Younger people (25–34-year-olds) are investing in property at record levels and are opting to invest in property for rental over purchasing their own residential homes.
We see that an increasing number of young people are investing their earnings, working capital and inheritance in property more than ever before due to an ‘increased awareness of wealth-building’ and ‘wealth management.’
Thanks to high deposit requirements and mortgage rates, many young people now view property investment as a much more viable financial strategy than homeownership. They recognise that investing in real estate not only offers potential appreciation over time but also provides a source of passive income through rentals.
This approach allows them to enter the property market earlier, leveraging their investments to eventually acquire their own homes with greater financial confidence.
Decreasing age of landlords
This is supported by a report from Paragon Bank which indicates a decrease in the average age of buy-to-let landlords, driven by growth in the proportion of landlords in their 30s. In 2023, 31% of new buy-to-let mortgages were acquired by those in their 30s, compared to 21% in 2014. Landlords aged 18-29 also saw an increase in their share of purchases.
Research from September 2024 showed over 3,000 buy-to-let landlords were under 21, and a further 63,000 were aged 21-30, suggesting a growing interest in property investment among the very young. Millennials (31-40) also constitute an increasingly large percentage of investment property owners.

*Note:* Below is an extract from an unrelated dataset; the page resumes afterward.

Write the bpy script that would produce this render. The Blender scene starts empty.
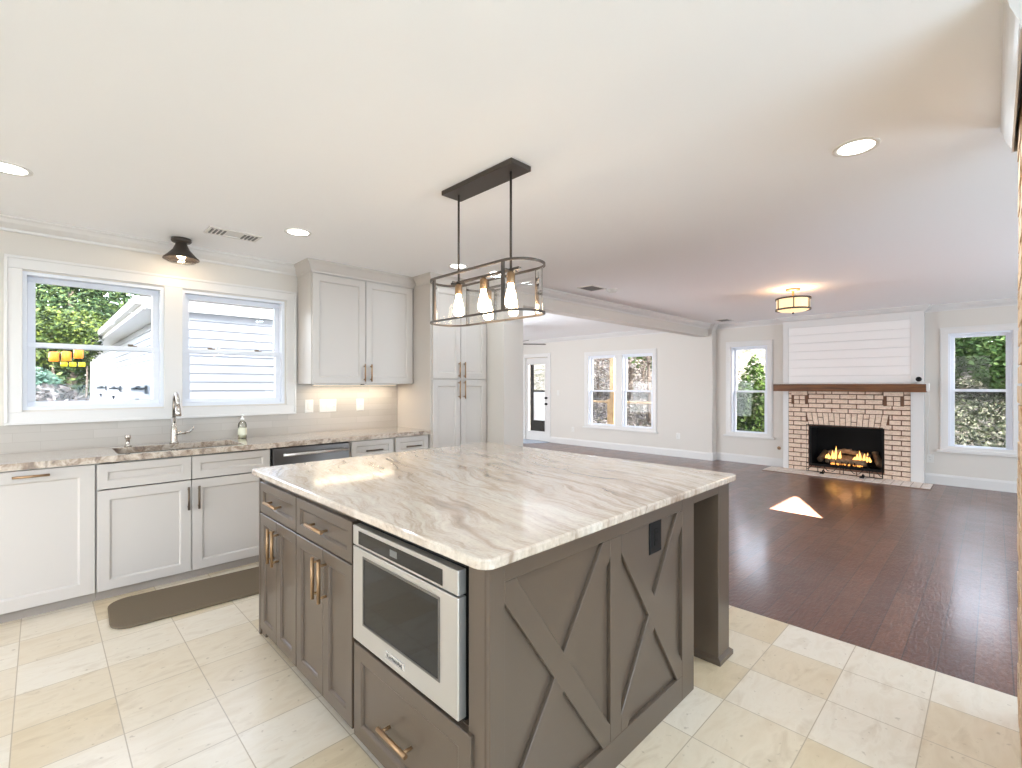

Investing in second properties
Another notable trend amongst young people in the real estate market is a recent increase in those investing in a second property for renting or wealth building purposes. While traditionally this age group has been associated with first-time home purchases, the decision to purchase an additional property is now gaining popularity.
With the growing demand for rental properties, especially in urban areas, many young investors see the potential to generate passive income by renting out their second property. The rental market has become more lucrative in recent years, providing a steady cash flow and helping to offset mortgage costs.
The combination of low-interest rates, increased access to financial resources, and the growing desire for long-term wealth has converged at a time when the housing market offers promising returns for investors. Additionally, many young adults are facing challenges entering the traditional housing market due to soaring home prices, prompting them to pivot to investment properties as a more feasible alternative.
A continuing trend
As more young adults in the 25-34 age range look to build wealth, diversify their assets, and secure financial freedom, the investment in second properties is emerging as a key strategy. With the right market conditions, access to information, and financing options, this trend is expected to continue as the next generation of investors takes a more proactive approach to real estate.
But where should they invest? Younger and first-time property investors take advantage of regions with affordability challenges where there are either lower property prices or strong rental demand to secure long-term financial stability. Our research, completed as part of our most recent property investment guide, shows that Scotland, Northern Ireland, The Midlands and South-East London are amongst the most popular places to invest due to high rental demand and attract young buyers seeking strong returns.